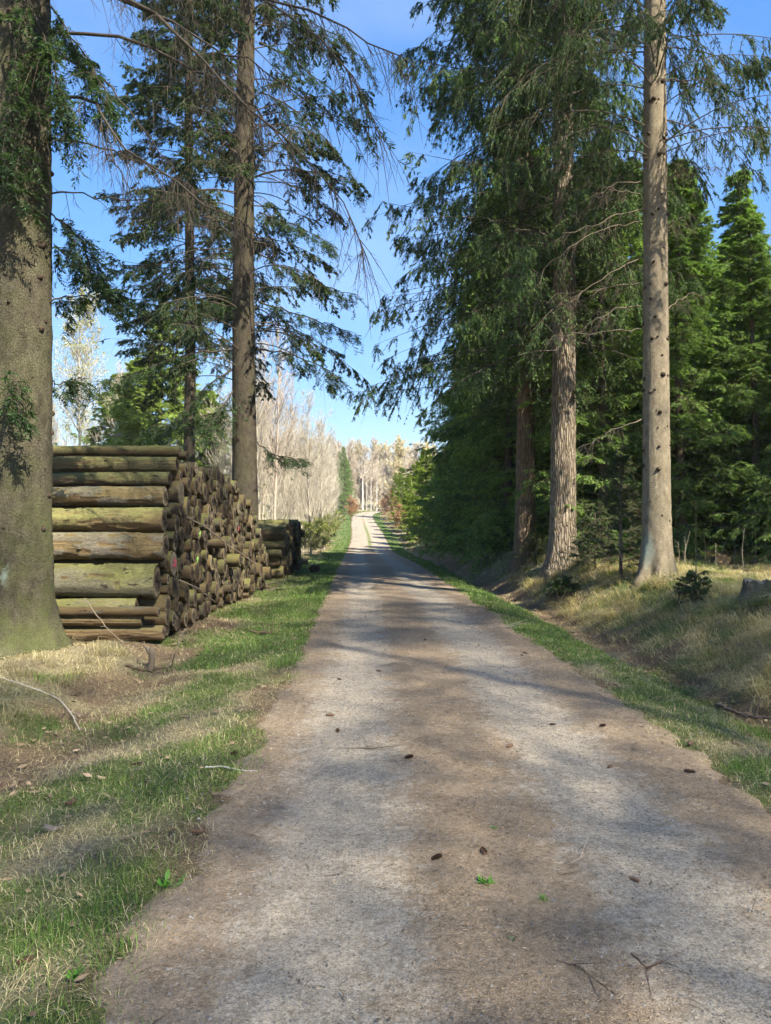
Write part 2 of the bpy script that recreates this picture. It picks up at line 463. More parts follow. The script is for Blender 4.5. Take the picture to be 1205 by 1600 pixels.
c = t.mix(1.0, c, t.ramp(n_c, [(.3, (.55, .54, .52)), (.5, (1, 1, 1)), (.72, (1.4, 1.38, 1.32))]), 'MULTIPLY')
c = t.mix(1.0, c, t.ramp(n_m, [(.32, (.78, .75, .70)), (.55, (1.04, 1.03, 1.0)), (.75, (1.15, 1.13, 1.1))]), 'MULTIPLY')
peb = t.math('MULTIPLY', t.ramp(pv, [(.16, 1), (.24, 0)]), t.ramp(pc, [(.7, 0), (.75, .8)]))
c = t.mix(peb, c, t.ramp(t.noise(o, 5, 2), [(.4, (.13, .12, .11)), (.6, (.33, .30, .25))]))
t.col(c)
t.bump(t.math('ADD', t.math('MULTIPLY', n_f, .8), t.math('ADD', t.math('MULTIPLY', n_m, 1.2), t.ramp(vst, [(.15, .35), (.4, 0)]))), .7, .012)
M_ROAD = t.m
obj("road", grid_mesh("road", rv3, rq, rc, M_ROAD), kind="structure", label="single lane gravel track with pale wheel ruts and a needle strewn crown", cat="road")

# ------------------------------------------------------------------ grass, needles, gravel (stuff)
def blades(acc, p, az, lean, h, w, bend, col):
    """curved two-piece blades; p (N,3)"""
    n = len(p)
    d = np.stack([np.cos(az), np.sin(az), np.zeros(n)], -1)
    s = np.stack([-np.sin(az), np.cos(az), np.zeros(n)], -1) * (w * .5)[:, None]
    up = np.array([0, 0, 1.0])
    m = p + d * (h * lean * .45)[:, None] + up * (h * .55)[:, None] * (1 - .3 * bend)[:, None]
    tip = p + d * (h * (lean + bend * .55))[:, None] + up * (h * (1 - .75 * bend))[:, None]
    v = np.stack([p - s, p + s, m + s * .75, m - s * .75, tip], 1).reshape(-1, 3)
    b = (np.arange(n) * 5)[:, None]
    acc.add(v, b + np.array([[0, 1, 2, 3]]), b + np.array([[3, 2, 4]]), col=col)

def scatter(n, x0, x1, y0, y1, f, r=rng):
    x = r.uniform(x0, x1, n); y = y0 + (y1 - y0) * r.random(n)
    k = r.random(n) < f(x, y)
    return x[k], y[k]
def gcol(n, kind, r=rng):
    if kind == 'green':
        a = np.array([.07, .11, .022]); b = np.array([.22, .30, .08])
    elif kind == 'lush':
        a = np.array([.05, .105, .018]); b = np.array([.17, .27, .06])
    elif kind == 'straw':
        a = np.array([.24, .185, .09]); b = np.array([.74, .63, .39])
    else:
        a = np.array([.10, .07, .04]); b = np.array([.30, .21, .13])
    k = r.random((n, 1))
    return (a + (b - a) * k) * r.uniform(.85, 1.15, (n, 1))

def road_off(x, y): return np.abs(x - cx(y))
ga, sa = Acc(), Acc()
ZB = [(-4.5, 5, 1.9, 4.5, 36000, 1.0), (-7, 7.5, 4.5, 9, 80000, 1.25), (-9, 13, 9, 16, 80000, 1.9), (-9, 18, 16, 30, 60000, 3.0), (-12, 14, 30, 60, 40000, 6.0), (-14, 12, 60, 150, 26000, 13.0)]
for (x0, x1, y0, y1, n, ws) in ZB:
    x, y = scatter(n * 3, x0, x1, y0, y1, lambda x, y: zones(x, y)[0] * (road_off(x, y) > 1.22 + .25 * vn(x, y, .25, 44)) * .9)
    nn = len(x)
    u = x - cx(y)
    lush = ((np.abs(u) < 2.4) & (y > 8.5) & (vn(x, y, .5, 43) > .3)) | (vn(x, y, .9, 41) > .75)
    hh = rng.uniform(.015, .048, nn) * (1 + .5 * lush) * (.7 + 1.3 * vn(x, y, .3, 42)) * (1 + .3 * (ws > 2.5))
    c = np.where(lush[:, None], gcol(nn, 'lush'), gcol(nn, 'green'))
    blades(ga, np.stack([x, y, hgt(x, y) - .005], -1), rng.uniform(0, 6.28, nn), rng.uniform(.1, .7, nn), hh, rng.uniform(.002, .0042, nn) * ws, rng.uniform(0, .7, nn), c)
    x, y = scatter(n * 3, x0, x1, y0, y1, lambda x, y: (1 - .55 * zones(x, y)[0]) * (1 - .5 * zones(x, y)[1]) * (road_off(x, y) > 1.3 + .3 * vn(x, y, .25, 46)) * .62)
    nn = len(x); u = x - cx(y)
    onb = (u > 3.0) & (u < 6)
    hh = rng.uniform(.025, .08, nn) * (1 + 1.6 * onb)
    az = np.where(onb & (rng.random(nn) < .75), rng.normal(np.pi, .7, nn), rng.uniform(0, 6.28, nn))
    blades(sa, np.stack([x, y, hgt(x, y) - .004], -1), az, rng.uniform(.5, 1.4, nn), hh, rng.uniform(.0018, .0036, nn) * ws, rng.uniform(.4, 1.0, nn), gcol(nn, 'straw'))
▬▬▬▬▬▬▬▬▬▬
▸ Exercise description: Starting with the first line of the data above and ending with the line containing "lane gravel track", please restate every line exactly, leaving images out.

▸ Response to this exercise:
Write part 2 of the bpy script that recreates this picture. It picks up at line 463. More parts follow. The script is for Blender 4.5. Take the picture to be 1205 by 1600 pixels.
c = t.mix(1.0, c, t.ramp(n_c, [(.3, (.55, .54, .52)), (.5, (1, 1, 1)), (.72, (1.4, 1.38, 1.32))]), 'MULTIPLY')
c = t.mix(1.0, c, t.ramp(n_m, [(.32, (.78, .75, .70)), (.55, (1.04, 1.03, 1.0)), (.75, (1.15, 1.13, 1.1))]), 'MULTIPLY')
peb = t.math('MULTIPLY', t.ramp(pv, [(.16, 1), (.24, 0)]), t.ramp(pc, [(.7, 0), (.75, .8)]))
c = t.mix(peb, c, t.ramp(t.noise(o, 5, 2), [(.4, (.13, .12, .11)), (.6, (.33, .30, .25))]))
t.col(c)
t.bump(t.math('ADD', t.math('MULTIPLY', n_f, .8), t.math('ADD', t.math('MULTIPLY', n_m, 1.2), t.ramp(vst, [(.15, .35), (.4, 0)]))), .7, .012)
M_ROAD = t.m
obj("road", grid_mesh("road", rv3, rq, rc, M_ROAD), kind="structure", label="single lane gravel track with pale wheel ruts and a needle strewn crown", cat="road")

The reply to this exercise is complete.